Rat Race was so painful and after 6 miles of running, it became clear that anything faster than a hobble was out of the question. I managed at least 150 obstacles and limped over the finish line in a completely un-record-breaking 8 ½ hours! After an MRI and some sessions with the osteopath I was told it was ‘wear’ on my knee joint thank god! So, rest and allowing it to repair was the strategy, and this worked – for a while.

Then in September I jumped off an obstacle at X-Runner (something they strongly advise against!) and landed on something hard. My foot was fooked. I couldn’t stand on it! Just limp AGAIN! I took the difficult decision to still run the Sheffield 10k the following day – it was the final run for my 10k runners – which in hindsight was stupid (yes Julie you were right!) but I don’t regret it! I have run that 10km with my 10k peeps ever since I started that programme and I wasn’t about to break my streak!

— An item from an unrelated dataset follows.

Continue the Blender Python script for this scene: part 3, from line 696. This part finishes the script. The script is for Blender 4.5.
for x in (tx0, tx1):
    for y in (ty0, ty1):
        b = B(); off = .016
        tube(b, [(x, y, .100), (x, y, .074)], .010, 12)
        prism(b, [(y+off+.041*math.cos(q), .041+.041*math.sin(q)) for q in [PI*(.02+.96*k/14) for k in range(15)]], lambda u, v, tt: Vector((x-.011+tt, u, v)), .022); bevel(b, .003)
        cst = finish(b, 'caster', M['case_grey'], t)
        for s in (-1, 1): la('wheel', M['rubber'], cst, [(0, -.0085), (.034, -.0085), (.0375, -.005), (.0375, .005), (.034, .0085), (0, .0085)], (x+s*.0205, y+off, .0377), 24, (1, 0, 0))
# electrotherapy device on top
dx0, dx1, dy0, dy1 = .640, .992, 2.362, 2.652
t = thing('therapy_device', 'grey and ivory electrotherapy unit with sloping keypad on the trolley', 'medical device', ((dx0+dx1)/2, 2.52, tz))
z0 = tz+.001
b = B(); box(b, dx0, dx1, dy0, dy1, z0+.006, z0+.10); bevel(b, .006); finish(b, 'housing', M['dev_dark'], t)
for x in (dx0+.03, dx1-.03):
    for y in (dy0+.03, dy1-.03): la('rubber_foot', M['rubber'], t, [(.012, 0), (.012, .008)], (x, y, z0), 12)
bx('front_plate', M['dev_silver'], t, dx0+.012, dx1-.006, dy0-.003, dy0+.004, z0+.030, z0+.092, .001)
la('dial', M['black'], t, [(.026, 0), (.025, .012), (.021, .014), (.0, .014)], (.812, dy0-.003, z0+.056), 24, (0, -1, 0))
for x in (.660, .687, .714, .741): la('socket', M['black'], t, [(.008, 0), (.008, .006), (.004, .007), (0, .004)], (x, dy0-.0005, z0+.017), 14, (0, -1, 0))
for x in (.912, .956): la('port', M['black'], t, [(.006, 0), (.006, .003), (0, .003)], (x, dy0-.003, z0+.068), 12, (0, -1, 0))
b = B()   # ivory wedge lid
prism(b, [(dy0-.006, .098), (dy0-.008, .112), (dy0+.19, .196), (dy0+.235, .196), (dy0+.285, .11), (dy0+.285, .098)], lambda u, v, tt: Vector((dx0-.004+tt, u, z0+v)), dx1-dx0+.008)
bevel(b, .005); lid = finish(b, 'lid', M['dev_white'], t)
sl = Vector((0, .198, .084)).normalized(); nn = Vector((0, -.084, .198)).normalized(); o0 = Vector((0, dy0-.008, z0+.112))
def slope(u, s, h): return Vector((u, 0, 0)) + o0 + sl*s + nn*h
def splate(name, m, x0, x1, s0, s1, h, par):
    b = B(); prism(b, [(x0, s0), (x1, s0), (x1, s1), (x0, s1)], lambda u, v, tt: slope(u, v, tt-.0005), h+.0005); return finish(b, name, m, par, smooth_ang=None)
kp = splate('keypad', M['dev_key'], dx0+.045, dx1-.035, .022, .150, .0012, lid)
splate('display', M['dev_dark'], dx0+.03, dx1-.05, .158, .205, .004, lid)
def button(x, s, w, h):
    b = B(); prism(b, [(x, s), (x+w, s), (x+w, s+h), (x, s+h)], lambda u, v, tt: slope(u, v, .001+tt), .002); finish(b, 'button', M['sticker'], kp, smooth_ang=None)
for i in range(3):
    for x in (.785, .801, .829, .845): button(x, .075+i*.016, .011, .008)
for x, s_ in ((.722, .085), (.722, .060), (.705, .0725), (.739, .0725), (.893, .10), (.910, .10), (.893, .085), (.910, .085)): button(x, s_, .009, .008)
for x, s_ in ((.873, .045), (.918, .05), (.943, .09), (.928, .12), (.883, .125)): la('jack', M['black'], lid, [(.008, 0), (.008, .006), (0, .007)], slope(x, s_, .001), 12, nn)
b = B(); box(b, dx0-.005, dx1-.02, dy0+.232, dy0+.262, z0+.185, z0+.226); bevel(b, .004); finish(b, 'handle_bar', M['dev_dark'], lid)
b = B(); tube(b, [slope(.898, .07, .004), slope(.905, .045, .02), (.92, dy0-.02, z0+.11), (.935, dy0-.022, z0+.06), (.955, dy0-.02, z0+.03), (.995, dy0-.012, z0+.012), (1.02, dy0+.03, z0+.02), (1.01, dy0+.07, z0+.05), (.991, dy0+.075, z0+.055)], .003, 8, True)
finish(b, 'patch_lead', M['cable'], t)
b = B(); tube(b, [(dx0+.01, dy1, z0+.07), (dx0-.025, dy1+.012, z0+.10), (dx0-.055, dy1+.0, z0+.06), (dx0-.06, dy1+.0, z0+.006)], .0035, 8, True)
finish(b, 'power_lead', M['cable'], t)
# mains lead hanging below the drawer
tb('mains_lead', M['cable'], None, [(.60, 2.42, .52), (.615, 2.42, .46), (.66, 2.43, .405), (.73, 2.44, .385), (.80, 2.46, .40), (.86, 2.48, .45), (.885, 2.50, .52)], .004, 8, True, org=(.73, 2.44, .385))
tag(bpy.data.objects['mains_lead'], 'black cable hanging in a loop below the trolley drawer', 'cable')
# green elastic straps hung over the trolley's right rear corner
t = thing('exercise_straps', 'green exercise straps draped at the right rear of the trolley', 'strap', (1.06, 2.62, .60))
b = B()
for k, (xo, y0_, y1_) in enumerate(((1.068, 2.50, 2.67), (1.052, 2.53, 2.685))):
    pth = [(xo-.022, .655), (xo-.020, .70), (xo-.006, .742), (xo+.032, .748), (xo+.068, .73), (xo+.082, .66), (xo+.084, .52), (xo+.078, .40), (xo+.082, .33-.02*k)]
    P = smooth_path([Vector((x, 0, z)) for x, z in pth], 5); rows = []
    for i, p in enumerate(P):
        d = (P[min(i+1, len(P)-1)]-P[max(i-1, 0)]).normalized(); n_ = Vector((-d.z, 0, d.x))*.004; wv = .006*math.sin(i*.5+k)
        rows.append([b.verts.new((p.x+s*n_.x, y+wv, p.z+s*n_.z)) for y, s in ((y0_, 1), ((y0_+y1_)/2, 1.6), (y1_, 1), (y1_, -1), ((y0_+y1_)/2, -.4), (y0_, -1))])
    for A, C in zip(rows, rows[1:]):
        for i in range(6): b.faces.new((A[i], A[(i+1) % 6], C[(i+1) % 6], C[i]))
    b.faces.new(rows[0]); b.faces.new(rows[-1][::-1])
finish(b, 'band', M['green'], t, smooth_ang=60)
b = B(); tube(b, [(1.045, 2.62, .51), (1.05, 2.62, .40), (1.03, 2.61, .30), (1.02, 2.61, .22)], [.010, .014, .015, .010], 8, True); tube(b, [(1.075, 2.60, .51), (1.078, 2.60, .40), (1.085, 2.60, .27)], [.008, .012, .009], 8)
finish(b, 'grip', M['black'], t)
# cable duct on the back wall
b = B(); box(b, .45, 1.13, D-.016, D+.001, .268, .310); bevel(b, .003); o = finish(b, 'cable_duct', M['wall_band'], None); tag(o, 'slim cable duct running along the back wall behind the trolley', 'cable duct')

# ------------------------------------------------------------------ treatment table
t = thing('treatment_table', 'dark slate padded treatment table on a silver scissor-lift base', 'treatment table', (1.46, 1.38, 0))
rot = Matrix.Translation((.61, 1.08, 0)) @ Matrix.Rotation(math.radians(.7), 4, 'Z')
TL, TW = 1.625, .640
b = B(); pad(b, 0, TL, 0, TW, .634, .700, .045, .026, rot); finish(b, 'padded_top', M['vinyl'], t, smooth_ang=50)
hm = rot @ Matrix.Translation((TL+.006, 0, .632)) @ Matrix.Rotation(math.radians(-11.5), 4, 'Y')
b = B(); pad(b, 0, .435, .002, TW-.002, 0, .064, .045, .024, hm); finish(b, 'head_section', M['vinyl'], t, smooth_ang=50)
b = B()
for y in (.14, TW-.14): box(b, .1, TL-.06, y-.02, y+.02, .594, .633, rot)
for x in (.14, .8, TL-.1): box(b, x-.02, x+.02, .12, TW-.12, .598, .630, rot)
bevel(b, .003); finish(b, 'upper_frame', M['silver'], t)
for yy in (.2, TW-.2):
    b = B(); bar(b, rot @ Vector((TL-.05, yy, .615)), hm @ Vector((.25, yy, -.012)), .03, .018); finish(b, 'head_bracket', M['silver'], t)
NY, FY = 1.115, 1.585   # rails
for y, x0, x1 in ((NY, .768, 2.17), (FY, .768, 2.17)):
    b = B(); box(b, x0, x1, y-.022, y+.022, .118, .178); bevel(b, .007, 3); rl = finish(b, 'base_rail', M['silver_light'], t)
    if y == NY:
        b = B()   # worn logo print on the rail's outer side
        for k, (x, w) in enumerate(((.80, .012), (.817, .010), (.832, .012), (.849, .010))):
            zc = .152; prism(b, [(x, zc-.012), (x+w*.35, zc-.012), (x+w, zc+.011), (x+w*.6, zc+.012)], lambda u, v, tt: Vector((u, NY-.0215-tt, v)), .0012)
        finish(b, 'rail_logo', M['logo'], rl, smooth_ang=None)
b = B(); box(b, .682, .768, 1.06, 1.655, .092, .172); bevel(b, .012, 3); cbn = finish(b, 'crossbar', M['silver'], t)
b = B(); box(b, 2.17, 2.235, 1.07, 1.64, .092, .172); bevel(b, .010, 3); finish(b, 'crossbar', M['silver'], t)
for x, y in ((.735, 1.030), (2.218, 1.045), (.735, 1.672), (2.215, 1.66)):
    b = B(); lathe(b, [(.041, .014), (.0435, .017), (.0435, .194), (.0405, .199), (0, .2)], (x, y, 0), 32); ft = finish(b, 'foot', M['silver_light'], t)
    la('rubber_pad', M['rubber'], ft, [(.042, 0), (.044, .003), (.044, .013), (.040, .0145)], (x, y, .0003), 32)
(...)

Not going to lie, it was painful, very painful and even though I did rest up after that weekend’s 20km fun the following weekend was the Ochil Ultra. 20 miles, technical terrain, a team counting on me….no way I was going to bail! Awesome first 10 miles, total torture 2nd 10 miles. Foot hurt and because my body was adjusting away from the pain, this had the knock-on effect of putting my leg back out of alignment so guess what? The knee started hurting again.

My first ever marathon (Kielder the weekend after the Ochil Ultra) was never going to happen in this state – so I struggled through 8 miles of pain and called it quits, with the determination to return, once my injuries were healed and muscles correctly prepared.

This is what our bodies do. They attempt to minimise our pain. Our bodies don’t know that what gets put slightly out of whack today to save pain will cause you bucket-loads of pain down the road.

Long story short (too late!) the time to tackle this is NOW.

STRENGTH

What does strength training mean when it comes to running?

As a runner – you must continually work to make sure your technique is correct, that your form is right (and by ‘right’ I mean energy efficient and in alignment; where it SHOULD be) AND that the muscles you’re using are robust, strong and in perfect alignment.

If you have strong quads and hams keeping your knee joints in place, not moving around, you’ll prevent wear and tear on the cartilage. If you keep your other muscles in your legs strong (anterior tibialis, iliopsoas, calf muscles) you’ll keep your shin bones and ankles where they need to be; meaning you’re less likely to go over. And by strengthening your glutes you’ll use them properly (e.g. powering up hills) meaning your back will be correctly supported and your other muscles (quads etc) won’t get tired out by doing double the work. Strong hips work in conjunction with glutes and bigger leg muscles, basically keeping the chain going (mobility in hips is key).

And it’s not just the lower body! Strong arms can improve your speed and ALWAYS ALWAYS ALWAYS work on your core strength! Your core keeps your posture upright, conserving energy and absorbing the impact from the continual movement. Your core fitness is the foundation to all fitness. In my opinion if you are forced to stop running for whatever reason (unless it’s like death/ coma or full body cast) you should still be able to do your core exercises – NO EXCUSE!

I hope this has helped drill into you just how important strength training is to keep you running and prevent injury.